Tuesday, February 12, 2013

Are You A “Rigorous” Teacher?

Steven Cromack

“Rigorous” is one of the most commonly used words in education these days. In their profiles, many schools—public, private, parochial, charter, institutions of higher learning—claim to be “rigorous.” Teachers and professors claim to be or have a reputation for being “rigorous.” But what on Earth does that word actually mean? What does it mean to be a “rigorous” teacher?
 
In Change Leadership: A Practical Guide to Transforming Our Schools (Jossey-Bass, 2006) Tony Wagner et al. explore whether rigor is about content or teaching, or both. They conclude that there are common elements between content and instruction, but ultimately, the definitions of rigor are ambiguous. While each educator must make sense of rigor for himself or herself, Change Leadership suggests ways to help teachers understand rigor better. Rigor is not “simply about students being given more or harder work. Rigor is about what students are able to do as a result of the lesson.” The state of Virginia requires students to memorize ninety-two natural elements. But, what good is such information if the students do not understand the scientific method behind Mendeleev’s Periodic Table? In contrast, Boy Scouts and Girl Scouts do not earn merit badges through memorization and test taking. Instead, they need to develop a plan and execute it, and the end result is a hands-on service project, the sum of everything they have learned.

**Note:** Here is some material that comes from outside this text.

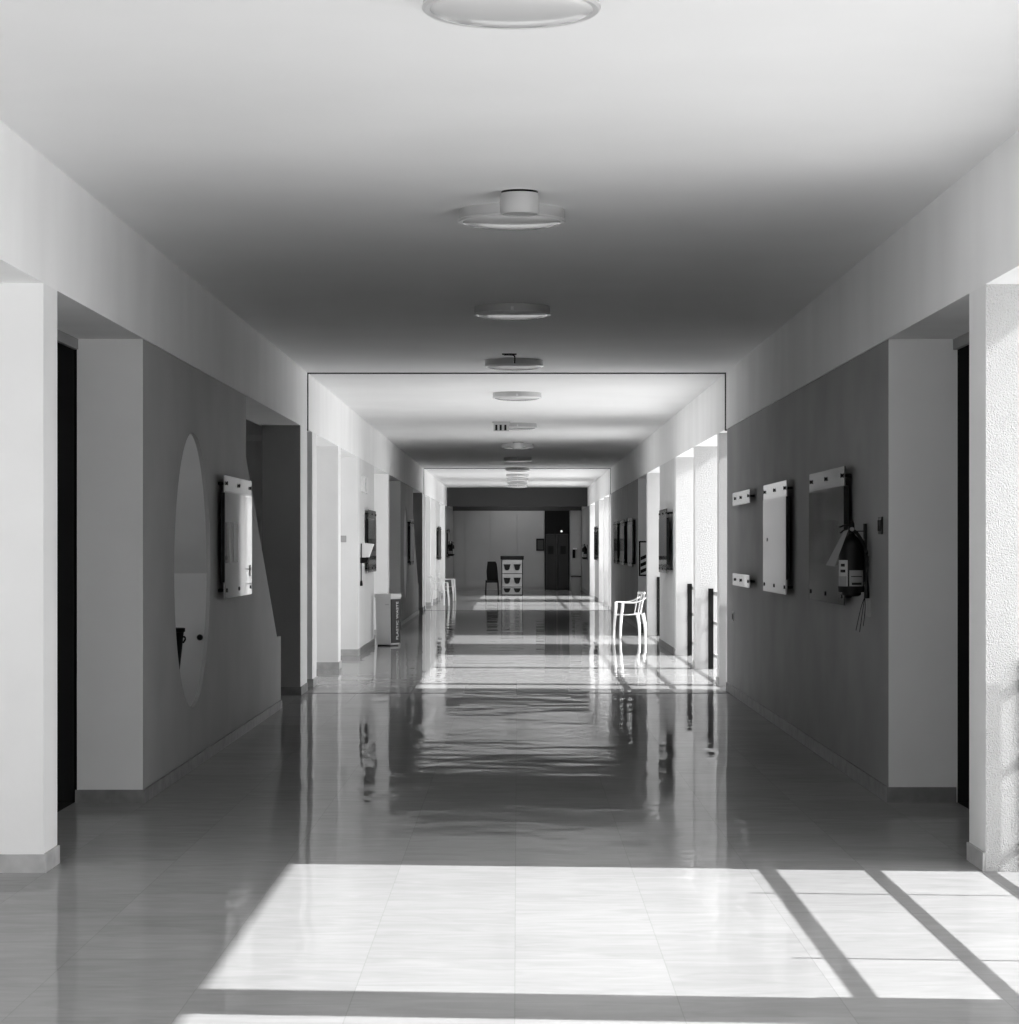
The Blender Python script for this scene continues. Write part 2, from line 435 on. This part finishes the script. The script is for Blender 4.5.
# roofs and outer walls of the sunny-side rooms
for y0, y1, w in ((12.3, D1-.03, 'near'), (44.4, D2-.03, 'middle')):
    struct('roof', abox(OUT-.02, 5.5, y0, y1, HC, HC+.35), M['ceiling'], 'flat roof over the rooms on the sunny side of the %s run' % w, 'roof')
    struct('wall_outer', abox(5.3, 5.5, y0+3.4, y1, 0, HC), M['pier'], 'outer wall of the rooms on the sunny side of the %s run' % w, 'wall')
    struct('wall_outer', abox(OUT, 5.3, y1-.2, y1, 0, HC), M['pier'], 'end wall of the rooms on the sunny side of the %s run' % w, 'wall')

# ------------------------------------------------------------------ end lobby
struct('beam_end', abox(-OUT, OUT, YB, YB+.3, HB, HC), M['bulkhead'], 'dark grey bulkhead across the far end of the corridor', 'beam')
bm = B()  # unseen opening added to brighten the end wall, upstands keep sun out
box(bm, -OUT, OUT, YB+.3, 84.5, HC, HC+.3); box(bm, -OUT, OUT, 89.5, YE+.3, HC, HC+.3)
for s in (-1, 1):
    a, b = sorted((s*.9, s*OUT)); box(bm, a, b, 84.5, 89.5, HC, HC+.3)
    a, b = sorted((s*.9, s*1.0)); box(bm, a, b, 84.5, 89.5, HC+.3, HC+1.7)
struct('ceiling_lobby', bm, M['ceiling'], 'ceiling of the end lobby with an unseen light shaft added above', 'ceiling')
struct('beam_side_end', abox(-OUT, -W, YB+.3, YE, HB-.0, HC), M['endpanel'], 'left beam inside the end lobby', 'beam')
struct('beam_side_end', abox(W, OUT, YB+.3, YE, HB, HC), M['endpanel'], 'right beam inside the end lobby', 'beam')
struct('trim_7', abox(-W, W, YE-.035, YE, HB-.04, HB+.3), M['bulkhead'], 'dark header strip above the panels of the end wall', 'trim')
struct('wall_end', abox(-OUT, OUT, YE, YE+.3, 0, HC), M['endpanel'], 'grey panelled wall closing the far end of the corridor', 'wall')
# panels with seams
xs = [-2.36, -1.98, -1.02, 0.0, 1.02]
for i in range(4):
    struct('wall_panel', abox(xs[i]+.012, xs[i+1]-.012, YE-.03, YE, .1, HB-.04, bev=.004), M['endpanel'], ['narrow grey wall panel at the left end of the end wall', 'grey wall panel behind the black high-backed chair', 'grey wall panel behind the drawer cabinet', 'grey wall panel bearing the small dark notice'][i], 'wall panel')
d = thing('door_1', 'dark glazed double door in the end wall', 'door', (1.49, YE-.03, 0)); d['kind'] = 'structure'
obj('door_frame', box(box(box(B(), -.46, -.42, -.03, .03, 0, HB-.03), .42, .46, -.03, .03, 0, HB-.03), -.42, .42, -.03, .03, 2.1, 2.16), M['black'], d)
obj('transom_pane', abox(-.42, .42, -.01, .02, 2.16, HB-.04), M['black'], d)
for s in (-1, 1):
    lf = obj('door_leaf', abox(min(s*.005, s*.415), max(s*.005, s*.415), -.02, .02, .01, 2.095, bev=.004), M['enddark'], d)
    obj('door_notice', abox(s*.23-.1, s*.23+.1, -.026, -.02, 1.35, 1.65), M['black'], lf)
glint_d = lathe(B(), [(0, -.02), (.03, -.018), (.036, 0), (.036, .03)], (0.17, -.05, 2.2), 16, 'y')
obj('door_glint', glint_d, mat('glowing door glint', .9, .3), d)  # glowing spot stands in for a lamp's reflection on the door
nt = bpy.data.materials['glowing door glint'].node_tree.nodes['Principled BSDF']
nt.inputs['Emission Color'].default_value = (1, 1, 1, 1); nt.inputs['Emission Strength'].default_value = 1.0
struct('wall_panel', abox(1.98, 2.39, YE-.04, YE, .0, HB-.03, bev=.004), M['endpanel'], 'grey wall panel beside the dark double door', 'wall panel')
nb = thing('notice_board', 'small dark notice left of the double door on the end wall', 'notice', (.86, YE-.04, 1.47))
obj('frame', abox(-.15, .15, -.02, .01, 0, .46, bev=.004), M['black'], nb)
obj('sheet', abox(-.1, .12, -.024, -.02, .05, .4), mat('dark print', .05, .6), nb)

# ------------------------------------------------------------------ ceiling lamps
lampX = [-.012, -.024, -.034, -.025, 0.005]+[.01]*8
lampY = [8.6, 14.25, 20.0, 25.8, 31.3, 39.2, 47.0, 54.3, 61.4, 66.8, 71.2, 75.4, 79.0]
lampL = ['large round ceiling lamp cut by the top edge of the picture', 'round ceiling lamp directly behind the white cylinder speaker', 'round ceiling lamp with shaded side, third from the viewer',
         'round ceiling lamp just before the near ceiling joint', 'round ceiling lamp just beyond the near ceiling joint', 'round ceiling lamp with the slotted bracket beside it',
         'round ceiling lamp behind the far cylinder speaker', 'dark-sided round lamp on the shaded ceiling of the middle run', 'dark-sided round lamp right before the far ceiling joint',
         'first round lamp beyond the far ceiling joint', 'second round lamp beyond the far ceiling joint', 'third round lamp beyond the far ceiling joint', 'last round lamp before the dark end lobby']
for y, lb, lx in zip(lampY, lampL, lampX):
    L = thing('ceiling_lamp', lb, 'lamp', (lx, y, HC), group='round ceiling lamps')
    R = .315
    obj('housing', lathe(B(), [(R, 0), (R, -.062), (R-.012, -.066), (R-.012, -.05), (.02, -.05)], n=48), M['housing'], L, True)
    obj('rim', lathe(B(), [(R-.012, -.058), (R+.004, -.058), (R+.006, -.066), (R-.002, -.074), (R-.02, -.072)], n=48), M['chrome'], L, True)
    pr = [((R-.02)*math.cos(t), -.068-.036*math.sin(t)) for t in [i*PI/2/8 for i in range(9)]]
    pr[-1] = (0, pr[-1][1])
    obj('lens', lathe(B(), pr, n=48), M['lens'], L, True)
    obj('clip', abox(-.012, .012, -R-.012, -R+.004, -.07, -.03, bev=.002), M['chrome'], L)
for y, lb in ((13.5, 'white cylinder speaker on the ceiling in front of the second lamp'), (46.2, 'white cylinder speaker on the ceiling of the middle run')):
    c = thing('ceiling_speaker', lb, 'speaker', (.022, y, HC), group='cylinder speakers')
    obj('casing', lathe(B(), [(.108, -.012), (.11, -.02), (.11, -.118), (.104, -.128), (.098, -.128), (.098, -.118), (0, -.118)], n=36), M['housing'], c, True)
    obj('base_ring', lathe(B(), [(.104, 0), (.104, -.014)], n=36), M['black'], c)
    obj('grille', lathe(B(), [(.094, -.1185), (.094, -.122), (0, -.124)], n=36), M['greylabel'], c, True)
h = thing('ceiling_hook', 'small dark wire hook on the ceiling by the lamp before the near joint', 'hook', (-.05, 24.9, HC))
obj('wire', sweep(B(), curve_pts([(-.08, 0, -.012), (0, 0, -.012), (.03, 0, -.03), (.03, 0, -.1)], 4), .008), M['black'], h)
obj('plate', abox(-.1, .05, -.03, .03, -.012, 0), M['black'], h)
br = thing('ceiling_bracket', 'white slotted bracket box on the ceiling left of the sixth lamp', 'bracket', (-.245, 38.6, HC))
obj('plate', abox(-.15, .14, -.05, .05, -.02, 0, bev=.003), M['steel'], br)
obj('box', abox(-.13, .12, -.045, .045, -.15, -.02, bev=.004), M['housing'], br)
for x in (-.085, -.015, .06):
    obj('slot', abox(x-.017, x+.017, -.052, -.044, -.14, -.05), M['blackmatte'], br)

# ------------------------------------------------------------------ railings on the sunny side
def railing(y0, y1, mids, label):
    r = thing('railing', label, 'railing', (2.62, (y0+y1)/2, 0), group='balustrades in the sunny openings')
    c = (y0+y1)/2
    for y in [y0+.03]+mids+[y1-.022]:
        obj('post', abox(-.035, .035, y-c-.009, y-c+.009, 0, 1.09, bev=.003), M['black'], r)
    for hz, hh in ((1.025, .026), (.625, .022), (.19, .022)):
        obj('rail', abox(.037, .067, y0-c+.005, y1-c-.005, hz-hh, hz+hh, bev=.004), M['rail'], r)
    return r
railing(8.72, 12.3, [9.6, 11.42], 'black-posted metal railing in the nearest sunny opening')
railing(28.85, 32.42, [30.1, 31.3][:0], 'black-posted railing in the first long opening beyond the near joint')
railing(32.75, 36.4, [], 'black-posted railing just before the short wall with the dark board')
railing(40.5, 44.35, [], 'black-posted railing behind the white armchair')
railing(28.85+PER, 32.42+PER, [], 'railing in the first opening beyond the far joint')
railing(32.75+PER, 36.4+PER, [], 'railing in the second opening beyond the far joint')
railing(74.4, 79.3, [], 'railing in the last sunny opening before the end lobby')
railing(4.2, 8.27, [5.6, 7.0], 'railing in the opening beside the viewpoint')
railing(27.7, 28.55, [], 'short railing in the narrow gap at the near joint')

# ------------------------------------------------------------------ display boards on stand-off bolts
def board(sd, y0, y1, label, zb=1.24, zt=2.24, sheet='poster', gap=.055, empty=False, wallx=W+.012, st=None):
    """sd: wall side; board hangs off the wall plane, facing the corridor"""
    x = sd*(W - gap)
    c = (y0+y1)/2; hw = (y1-y0)/2; H = zt-zb
    st = M['clearstrip' if sheet == 'darkglass' else 'acrylic']
    r = thing('display_board', label, 'display board', (x, c, zb), group='display boards on stand-off bolts')
    t = .008
    def bx(ya, yb, za, zc, ta=0, tb=t, **k):
        a, b = sorted((sd*ta, sd*tb)); return abox(a, b, ya, yb, za, zc, **k)
    obj('bottom_strip', bx(-hw, hw, 0, .13), st, r)
    obj('top_strip', bx(-hw, hw, H-.14, H), st, r)
    if not empty:
        obj('glazed_sheet', bx(-hw, hw, .0, H-.14, -.005, 0), M[sheet], r)
        obj('backing', bx(-hw, hw, .131, H-.141, .0, .03), M['black'], r)
    for z in (.065, H-.065):
        for y in ((-hw+.12, 0, hw-.12) if not empty else (-hw+.12, 0, hw-.3)):
            bm = lathe(B(), [(.017, 0), (.017, .005), (.011, .012), (.012, .012+wallx-W+gap)], (0, y, z), 14, 'x')
            if sd > 0:
                bmesh.ops.translate(bm, verts=bm.verts, vec=(-.012, 0, 0))
            else:
                bmesh.ops.scale(bm, verts=bm.verts, vec=(-1, 1, 1)); bmesh.ops.translate(bm, verts=bm.verts, vec=(.012, 0, 0))
            obj('mounting_bolt', bm, M['black'], r, True)
    return r
b1 = board(1, 20.93, 22.88, 'bright display board between the dark board and the two bare strips', sheet='dimposter')
for z0, z1, yy in ((0.45, .47, -.55),):
    obj('sticker', abox(-.008, -.005, .55, .62, .47, .5), M['black'], b1)
board(1, 17.22, 19.28, 'dark glossy display board just behind the fire extinguisher', sheet='darkglass')
board(1, 24.26, 26.17, 'two bare bolted strips of an empty board frame on the dark wall', empty=True)
lb = board(-1, 19.38, 21.34, 'bright reflecting display board beside the tall round opening', sheet='poster')
obj('small_print', abox(.005, .008, .76, .84, .16, .26), M['greylabel'], lb)
obj('print_strip', abox(.005, .007, -.72, -.58, .29, .62), M['drawer'], lb)
obj('print_strip', abox(.005, .007, -.4, -.1, .29, .62), M['drawer'], lb)
board(1, 37.0, 39.0, 'dark display board on the short wall between sunny openings', sheet='darkglass', gap=.1, wallx=W)
board(-1, 38.0, 40.1, 'dark display board on the shaded side above the waste bin', sheet='darkglass', wallx=W)
board(1, 49.0, 51.0, 'nearest of three dark boards on the wall behind the armchair', sheet='darkglass')
board(1, 52.8, 54.9, 'middle of three dark boards on the wall behind the armchair', sheet='darkglass')
board(1, 56.4, 58.4, 'farthest of three dark boards on the wall behind the armchair', sheet='darkglass')
board(-1, 52.9, 54.6, 'black display board beyond the second round opening', sheet='darkglass')
board(1, 70.9+.2, 73.4, 'narrow-looking black board on the sunny side close to the end lobby', sheet='darkglass', wallx=W)
board(-1, 71.6, 74.3, 'narrow-looking black board on the shaded side close to the armchairs', sheet='darkglass', wallx=W)
board(-1, 81.6, 83.8, 'black board on the lobby side wall next to the far extinguisher', sheet='darkglass', wallx=W)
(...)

In other words, the drill-and-grill exercise of memorize, regurgitate, and repeat is not only unrigorous, but also an inadequate method of instruction. A student who performs outstandingly on the state’s standardized test because of drill-and-grill methods of instruction might well not understand the deeper meanings behind raw data. There is no point to knowing random facts unless you appear on Jeopardy. Albert Einstein insisted that, over time, facts fade, but education remains. Woodrow Wilson called this the “spirit of learning,” the idea that every day, students experience something new about themselves and their world that enhances daily living. For, in the end, learning is a lifelong process, no matter one’s profession.
 
Are you a rigorous teacher? Well, if you are pushing students to think about the deeper meaning behind the content and providing them with opportunities to develop and execute their own intellectual projects, then perhaps the answer is yes. How a teacher chooses to be rigorous may vary from classroom to classroom, and from school to school.

3 comments:

dan allosso said...

Interesting post, Steve. I've been thinking a lot lately about who gets rewarded in history, and I suppose the same thing may apply to the classroom. Regardless of what social or educational standards we profess, students are smart enough to see who's getting the big pay-offs. This is slow to change, and isn't necessarily under the control of people like yourself who want to address the problem. Of course, that's not an argument against trying to address the problem...

katherineryejewell.com said...

This is interesting -- for history, such an approach would seem to emphasize methods and skills just as much as content and analytical thinking, if only for the culmination of a semester's work into a worthwhile research project.

Lisa Clark Diller said...

Wow, this is a tender subject--thanks for bringing it up. We all want to be rigorous, but who is the judge and so often parents and students equate a lot of work with rigorous. Ultimately, it all needs to be able to pass the "so what?" question. Nice assessment of this all-too-often overused description.